This morning was my last first day of kindergarten ever. I'm kind of an emotional mess right now! I'm totally excited for them and they are BEYOND excited and ready but wow. There they go. A house full of craziness and chatter and laughter and questions and energy....to silence! Just like that! Seems like just yesterday I took this picture and wondered what their personalities would be and how they would get along and couldn't wait for them to say the words "Momma." I also couldn't comprehend how we would get through the first five years...but God brought us through...and will continue to do so.
And now Emily, Addison, and Hailey bring me more joy than anything. Girls - I love you more than you know and I'm so proud of who you've already become the past 5 1/2 years. You are exactly who I hoped you would be and I feel so incredibly blessed to call you my daughters. I truly truly love spending time with you and love watching you grow up. It is all going way too fast for your momma though... I'm so thankful you have each other and that we have had SO MUCH fun with you each year. (Emily, Addy, Hailey)

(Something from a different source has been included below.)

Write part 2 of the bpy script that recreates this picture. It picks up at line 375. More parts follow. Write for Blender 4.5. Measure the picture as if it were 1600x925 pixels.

Em - my caring little sweetheart...my encourager....Hailey - my little princess and fun-loving people person
Addison - my determined little helper, my buddy
Emily, Addison, and Hailey's first full day of school....yesterday was the first day to meet the teacher and bring all of their supplies.
I was a little bummed because the bus came 5 minutes EARLY today and last year, that didn't even happen ONCE! I thought for sure it would be 10 minutes late! So we didn't even have time to take individual pictures today! And then it was crazy even getting a hug good bye and then whammo - just like that, they were gone! This is all good prep for me for when they go to college. Yikes. Don't get me wrong, I am so excited for them. And they were excited too. They had their outfits all picked out last night. and were up and ready to go by 7 a.m. The bus wasn't supposed to come until 8:13!
I'm super sentimental today... looking back....
Addison, Emily, Hailey...
Here they were yesterday....
With some of their friends at chapel!Addison and Mrs. Hervey!
Hailey
Emily
Today is going to be MUCH harder for me than it is for them. I've heard that people have said that it's harder sending you oldest child to kindergarten than your youngest. Maybe that's why I feel so many emotions today. Sending my 3 oldest today....and also my youngest. This is crazy. They told me that they wanted to give me the biggest hug ever when they come home and they want to have "chat time" to tell me all about their first day. I can't wait for that girlies. You are the best and I hope you have an incredible time at school....I know you will. I LOVE YOU ALWAYS!!